You have probably already heard of GANs in some capacity. One played a central role in the creation of the highly hyped AI-generated portrait that sold at Christie’s for $432,500. GANs are also behind the recent incidents of deepfakes. By automating the once-complex task of a video editor to blend and reshape mouths to lip-sync, or editing the face of one person onto the body of another, GANs have made it so that creating misleading videos for fun, revenge, or propaganda has never been easier. There’s a deep potential for chaos here.

“Portrait of Edmond Belamy” (2018), a GAN-generated artwork which sold for $432,500 on October 25, 2018 at Christie’s in New York (image courtesy Christie’s)

In the opening of Ways of Seeing, John Berger writes, “The relation between what we see and what we know is never settled.” As AI advances to levels of pattern recognition and generation that match human perception, it will make us feel comfortable in thinking we know what we see in their images. It takes a surrealist reject of an image to remind us that our perception works on a different plane than those of computers. We are poor in information, as we cannot process the sheer amount of data a machine can, but rich in real-world context, something that is still lacking in these systems.

Solutions vary, including a camera that inserts a digital watermark in undoctored images, and a recent digital forensics technique that reads the “soft bio-metric markers” of real human activity. Such tools may only be case-specific, but what they have in common is that they don’t rely on the gestalt reality that a person sees, and instead deal with the cascades of data a computer sees. Progress in GANs is quickly outpacing any residual patina of the uncanny. The realistic videos by the design agency Canny, which were meant to spread awareness of the phenomenon and featured public figures like Kim Kardashian and Mark Zuckerberg, and the malicious yet short-lived computer program DeepNude, are examples of implementation that can slip beyond our natural ability to detect fakes. Seeing may not be believing, but exposure to the surreal mistakes these programs make promotes awareness, warning us to expand our critical vision beyond what lays before our eyes.
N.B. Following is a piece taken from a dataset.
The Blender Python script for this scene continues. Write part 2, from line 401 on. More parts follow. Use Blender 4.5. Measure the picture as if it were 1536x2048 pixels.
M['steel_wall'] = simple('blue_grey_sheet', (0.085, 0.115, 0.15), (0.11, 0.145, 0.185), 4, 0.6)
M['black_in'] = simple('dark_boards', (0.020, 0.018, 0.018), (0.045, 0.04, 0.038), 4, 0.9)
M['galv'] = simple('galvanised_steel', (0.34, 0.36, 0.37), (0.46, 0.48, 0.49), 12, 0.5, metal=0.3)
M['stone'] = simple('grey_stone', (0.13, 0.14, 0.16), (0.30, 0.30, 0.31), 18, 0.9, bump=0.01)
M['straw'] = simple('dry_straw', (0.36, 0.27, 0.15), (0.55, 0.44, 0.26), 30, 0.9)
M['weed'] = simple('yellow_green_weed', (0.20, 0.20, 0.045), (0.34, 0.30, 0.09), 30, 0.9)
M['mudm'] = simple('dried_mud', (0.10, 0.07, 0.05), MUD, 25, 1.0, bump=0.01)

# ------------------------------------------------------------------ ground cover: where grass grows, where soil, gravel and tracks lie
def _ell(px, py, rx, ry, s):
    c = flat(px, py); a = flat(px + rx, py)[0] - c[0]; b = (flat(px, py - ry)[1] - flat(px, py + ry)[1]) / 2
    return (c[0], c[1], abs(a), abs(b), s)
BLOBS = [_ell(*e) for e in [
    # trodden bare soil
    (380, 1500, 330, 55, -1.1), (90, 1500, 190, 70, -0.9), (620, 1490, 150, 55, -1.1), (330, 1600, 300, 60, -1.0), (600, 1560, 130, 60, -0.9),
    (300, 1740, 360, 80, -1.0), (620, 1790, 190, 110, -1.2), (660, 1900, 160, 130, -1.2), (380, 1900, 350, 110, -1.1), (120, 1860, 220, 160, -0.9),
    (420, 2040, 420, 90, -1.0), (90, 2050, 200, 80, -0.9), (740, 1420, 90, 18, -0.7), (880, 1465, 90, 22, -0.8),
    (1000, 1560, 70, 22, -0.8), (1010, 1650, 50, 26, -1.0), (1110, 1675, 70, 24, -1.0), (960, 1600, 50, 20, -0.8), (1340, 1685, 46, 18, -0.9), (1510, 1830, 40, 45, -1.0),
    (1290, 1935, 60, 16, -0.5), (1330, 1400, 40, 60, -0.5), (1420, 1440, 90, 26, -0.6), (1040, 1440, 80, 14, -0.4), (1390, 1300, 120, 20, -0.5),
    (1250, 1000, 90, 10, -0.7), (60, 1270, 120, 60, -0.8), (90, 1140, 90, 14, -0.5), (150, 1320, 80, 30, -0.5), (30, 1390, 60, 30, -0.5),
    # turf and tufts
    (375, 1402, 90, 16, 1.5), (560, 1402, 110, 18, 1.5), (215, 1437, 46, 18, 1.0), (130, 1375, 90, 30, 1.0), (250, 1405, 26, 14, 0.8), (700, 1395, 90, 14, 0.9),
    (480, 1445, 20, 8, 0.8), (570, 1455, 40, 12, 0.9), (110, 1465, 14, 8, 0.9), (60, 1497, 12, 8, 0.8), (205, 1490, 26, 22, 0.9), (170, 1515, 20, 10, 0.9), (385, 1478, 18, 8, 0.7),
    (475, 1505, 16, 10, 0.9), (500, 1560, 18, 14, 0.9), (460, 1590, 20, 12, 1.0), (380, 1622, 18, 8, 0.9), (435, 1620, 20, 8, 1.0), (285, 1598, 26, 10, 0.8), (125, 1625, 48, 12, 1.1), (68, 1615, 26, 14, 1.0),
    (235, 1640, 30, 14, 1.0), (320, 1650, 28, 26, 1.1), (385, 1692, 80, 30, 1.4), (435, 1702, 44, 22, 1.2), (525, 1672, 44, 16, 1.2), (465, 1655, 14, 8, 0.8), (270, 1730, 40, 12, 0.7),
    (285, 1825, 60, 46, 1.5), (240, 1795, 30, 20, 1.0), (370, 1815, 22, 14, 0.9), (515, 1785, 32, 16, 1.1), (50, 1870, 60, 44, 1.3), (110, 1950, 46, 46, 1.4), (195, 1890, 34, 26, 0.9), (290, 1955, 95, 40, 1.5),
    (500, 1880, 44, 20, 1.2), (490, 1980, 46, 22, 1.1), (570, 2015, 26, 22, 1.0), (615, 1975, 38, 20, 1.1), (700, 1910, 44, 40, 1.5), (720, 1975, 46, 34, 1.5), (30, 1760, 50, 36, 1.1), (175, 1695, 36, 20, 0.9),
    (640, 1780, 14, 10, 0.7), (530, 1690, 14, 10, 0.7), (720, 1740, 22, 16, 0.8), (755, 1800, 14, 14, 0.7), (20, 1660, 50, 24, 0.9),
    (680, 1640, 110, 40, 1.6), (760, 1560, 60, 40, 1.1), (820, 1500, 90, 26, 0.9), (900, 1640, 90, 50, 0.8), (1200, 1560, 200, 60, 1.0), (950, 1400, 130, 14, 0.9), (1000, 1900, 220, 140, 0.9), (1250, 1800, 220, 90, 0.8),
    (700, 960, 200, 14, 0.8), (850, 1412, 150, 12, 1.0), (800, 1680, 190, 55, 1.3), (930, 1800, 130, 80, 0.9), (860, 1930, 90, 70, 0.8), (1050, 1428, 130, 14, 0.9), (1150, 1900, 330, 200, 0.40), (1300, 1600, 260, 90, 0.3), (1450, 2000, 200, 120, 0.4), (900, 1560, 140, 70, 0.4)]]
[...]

Khan recognizes the revolutionary potential of occupying the space between seeing and knowing: “We get the sense that this unmooring is also an opportunity; a face that is only partly readable can be a challenge for better reading. A better visual reading can expand our sense of possibility.” While we still have the capacity to be shaken awake by uncanny outputs, we should pay attention and learn how to spot and track such imagery. Our eyes will almost certainly not keep up, but through a collective awareness, we may be able to build tools that can.